Reduction of vortex-induced oscillations of Rio–Niterói bridge by dynamic control devices

Abstract Cross-winds of relatively low velocities have often set into vortex-induced oscillations the lightly damped and remarkably long three continuous spans of the steel twin-box-girder Rio–Niteroi bridge. Whenever this happens the bridge is closed to traffic of any vehicle, for the sake of user's comfort and overall safety. However, because of inherent operational difficulties, in some of these events the traffic barrier is closed too late and users are left frightened when crossing on the oscillating bridge. This deterrent aspect of the worlds largest steel-box-girder bridge is explored herein to briefly present the conceptual design of passive and active control devices to attenuate the observed oscillation amplitudes. For this an appraisal of the actual bridge dynamic behaviour is made first by using an experimentally calibrated mathematical–numerical model, including correlated aeroelastic forces along the spans.
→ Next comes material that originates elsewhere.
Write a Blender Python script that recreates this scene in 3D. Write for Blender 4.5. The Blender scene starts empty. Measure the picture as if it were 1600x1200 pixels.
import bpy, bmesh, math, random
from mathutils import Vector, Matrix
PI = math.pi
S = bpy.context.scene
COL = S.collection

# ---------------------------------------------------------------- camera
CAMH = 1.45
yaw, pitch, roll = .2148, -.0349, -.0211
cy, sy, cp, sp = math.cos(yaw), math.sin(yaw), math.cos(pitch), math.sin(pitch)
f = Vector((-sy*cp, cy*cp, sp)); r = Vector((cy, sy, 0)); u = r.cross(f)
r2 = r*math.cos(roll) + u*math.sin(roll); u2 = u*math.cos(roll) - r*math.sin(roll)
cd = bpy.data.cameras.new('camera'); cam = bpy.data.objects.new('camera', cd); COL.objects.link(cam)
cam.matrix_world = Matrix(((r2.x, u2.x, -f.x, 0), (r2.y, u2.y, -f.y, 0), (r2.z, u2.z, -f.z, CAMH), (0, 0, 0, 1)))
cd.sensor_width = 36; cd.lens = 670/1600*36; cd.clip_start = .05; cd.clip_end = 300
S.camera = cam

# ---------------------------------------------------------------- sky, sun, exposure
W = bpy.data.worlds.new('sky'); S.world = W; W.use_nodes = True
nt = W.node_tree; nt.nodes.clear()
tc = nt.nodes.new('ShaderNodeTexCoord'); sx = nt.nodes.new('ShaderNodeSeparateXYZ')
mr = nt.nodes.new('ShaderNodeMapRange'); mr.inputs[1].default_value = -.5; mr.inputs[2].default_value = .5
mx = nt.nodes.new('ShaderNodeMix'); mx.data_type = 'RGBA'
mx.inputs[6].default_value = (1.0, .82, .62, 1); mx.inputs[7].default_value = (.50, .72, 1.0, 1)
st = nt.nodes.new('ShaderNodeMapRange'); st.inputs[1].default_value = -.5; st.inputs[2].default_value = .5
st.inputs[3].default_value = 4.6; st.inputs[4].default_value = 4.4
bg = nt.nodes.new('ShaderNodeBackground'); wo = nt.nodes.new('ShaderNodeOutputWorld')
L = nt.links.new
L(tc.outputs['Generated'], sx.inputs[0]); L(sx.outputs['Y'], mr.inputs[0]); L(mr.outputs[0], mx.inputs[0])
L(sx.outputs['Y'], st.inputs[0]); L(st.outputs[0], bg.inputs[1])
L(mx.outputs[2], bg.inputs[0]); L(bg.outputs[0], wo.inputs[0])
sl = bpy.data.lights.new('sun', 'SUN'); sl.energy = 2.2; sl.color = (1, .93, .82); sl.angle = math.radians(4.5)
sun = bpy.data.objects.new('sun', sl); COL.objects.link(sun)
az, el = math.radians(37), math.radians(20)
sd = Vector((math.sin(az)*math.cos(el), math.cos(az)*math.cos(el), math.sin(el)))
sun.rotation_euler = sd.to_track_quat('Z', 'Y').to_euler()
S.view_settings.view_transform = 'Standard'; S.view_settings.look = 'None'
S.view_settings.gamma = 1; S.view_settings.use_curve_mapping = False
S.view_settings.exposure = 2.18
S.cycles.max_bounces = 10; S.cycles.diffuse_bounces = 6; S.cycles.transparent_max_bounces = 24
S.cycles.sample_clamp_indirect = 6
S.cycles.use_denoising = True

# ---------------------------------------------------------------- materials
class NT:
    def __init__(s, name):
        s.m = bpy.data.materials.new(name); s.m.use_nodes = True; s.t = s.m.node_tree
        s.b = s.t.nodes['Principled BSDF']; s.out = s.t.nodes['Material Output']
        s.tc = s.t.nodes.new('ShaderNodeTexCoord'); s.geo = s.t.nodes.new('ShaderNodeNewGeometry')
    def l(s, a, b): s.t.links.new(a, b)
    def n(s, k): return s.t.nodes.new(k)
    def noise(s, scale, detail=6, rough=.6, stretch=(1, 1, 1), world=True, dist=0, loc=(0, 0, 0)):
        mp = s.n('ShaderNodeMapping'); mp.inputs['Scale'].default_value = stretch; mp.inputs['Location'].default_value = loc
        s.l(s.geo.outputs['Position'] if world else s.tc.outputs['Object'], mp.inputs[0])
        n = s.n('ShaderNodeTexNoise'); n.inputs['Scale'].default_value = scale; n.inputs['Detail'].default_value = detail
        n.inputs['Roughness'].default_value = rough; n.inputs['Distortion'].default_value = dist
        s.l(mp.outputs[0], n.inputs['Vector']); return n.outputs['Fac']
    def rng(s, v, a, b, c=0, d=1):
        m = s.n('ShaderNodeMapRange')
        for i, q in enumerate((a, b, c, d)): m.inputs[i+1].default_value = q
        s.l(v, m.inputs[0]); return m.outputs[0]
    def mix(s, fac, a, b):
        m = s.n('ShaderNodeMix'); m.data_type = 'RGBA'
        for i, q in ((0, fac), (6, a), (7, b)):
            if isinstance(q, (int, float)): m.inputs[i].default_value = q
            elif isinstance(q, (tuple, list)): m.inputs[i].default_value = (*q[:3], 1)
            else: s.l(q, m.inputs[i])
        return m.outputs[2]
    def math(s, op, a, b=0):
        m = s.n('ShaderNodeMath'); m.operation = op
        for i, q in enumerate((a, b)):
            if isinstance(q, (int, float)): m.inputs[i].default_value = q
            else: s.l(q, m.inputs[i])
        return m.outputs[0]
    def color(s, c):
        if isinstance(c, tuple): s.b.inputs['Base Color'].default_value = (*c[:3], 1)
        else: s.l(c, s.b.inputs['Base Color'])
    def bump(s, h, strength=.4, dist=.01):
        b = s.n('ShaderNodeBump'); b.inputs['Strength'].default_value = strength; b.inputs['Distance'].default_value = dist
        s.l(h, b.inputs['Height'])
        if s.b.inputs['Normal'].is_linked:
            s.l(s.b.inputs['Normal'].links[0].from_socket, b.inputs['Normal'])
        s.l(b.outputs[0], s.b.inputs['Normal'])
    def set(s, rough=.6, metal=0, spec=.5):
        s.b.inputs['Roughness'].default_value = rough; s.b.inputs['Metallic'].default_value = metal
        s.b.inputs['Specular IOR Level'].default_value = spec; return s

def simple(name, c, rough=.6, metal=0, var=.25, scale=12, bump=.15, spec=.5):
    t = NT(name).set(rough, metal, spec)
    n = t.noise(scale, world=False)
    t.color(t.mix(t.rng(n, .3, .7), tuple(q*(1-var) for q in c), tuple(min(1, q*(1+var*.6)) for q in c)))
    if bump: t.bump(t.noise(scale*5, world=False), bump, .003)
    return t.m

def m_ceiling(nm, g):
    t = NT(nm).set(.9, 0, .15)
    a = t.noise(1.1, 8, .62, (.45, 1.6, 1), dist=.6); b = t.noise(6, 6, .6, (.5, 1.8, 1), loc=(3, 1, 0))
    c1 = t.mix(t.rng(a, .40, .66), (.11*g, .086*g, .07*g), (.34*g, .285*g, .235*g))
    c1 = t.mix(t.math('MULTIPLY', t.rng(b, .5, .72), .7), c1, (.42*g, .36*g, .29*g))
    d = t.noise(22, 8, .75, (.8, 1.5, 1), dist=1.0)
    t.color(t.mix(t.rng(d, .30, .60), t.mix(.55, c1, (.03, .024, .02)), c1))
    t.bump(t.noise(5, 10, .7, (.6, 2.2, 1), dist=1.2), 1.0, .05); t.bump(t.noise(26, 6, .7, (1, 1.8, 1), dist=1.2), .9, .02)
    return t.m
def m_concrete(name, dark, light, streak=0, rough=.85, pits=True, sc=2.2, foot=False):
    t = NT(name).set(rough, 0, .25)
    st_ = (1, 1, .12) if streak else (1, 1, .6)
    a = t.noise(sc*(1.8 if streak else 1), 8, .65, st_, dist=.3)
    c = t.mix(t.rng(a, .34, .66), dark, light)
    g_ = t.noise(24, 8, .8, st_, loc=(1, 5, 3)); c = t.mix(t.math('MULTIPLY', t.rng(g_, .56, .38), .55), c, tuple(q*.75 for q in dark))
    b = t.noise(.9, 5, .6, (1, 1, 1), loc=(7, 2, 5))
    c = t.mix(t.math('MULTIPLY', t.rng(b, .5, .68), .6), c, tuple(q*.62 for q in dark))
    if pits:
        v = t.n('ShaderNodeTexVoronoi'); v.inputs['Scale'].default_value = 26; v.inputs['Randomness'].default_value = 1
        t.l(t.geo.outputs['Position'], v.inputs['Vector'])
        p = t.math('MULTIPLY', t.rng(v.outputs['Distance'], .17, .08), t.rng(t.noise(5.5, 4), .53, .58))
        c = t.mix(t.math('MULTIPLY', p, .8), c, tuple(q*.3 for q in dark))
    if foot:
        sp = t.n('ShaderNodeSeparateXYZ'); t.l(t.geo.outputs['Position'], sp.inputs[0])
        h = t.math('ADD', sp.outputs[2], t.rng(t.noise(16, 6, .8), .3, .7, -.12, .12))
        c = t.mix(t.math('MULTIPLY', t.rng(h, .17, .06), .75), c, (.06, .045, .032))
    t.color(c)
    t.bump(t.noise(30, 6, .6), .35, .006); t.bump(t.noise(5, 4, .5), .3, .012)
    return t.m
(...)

The derived dynamic modal equations, are further combined with optimization techniques to assist in designing feasible mechanical and robust dynamic passive and active control devices, to upgrade the serviceability of this bridge and user's comfort. The performance of these dynamic energy absorbers is demonstrated through comparison of numerical results obtained for time responses of the original and the controlled structure.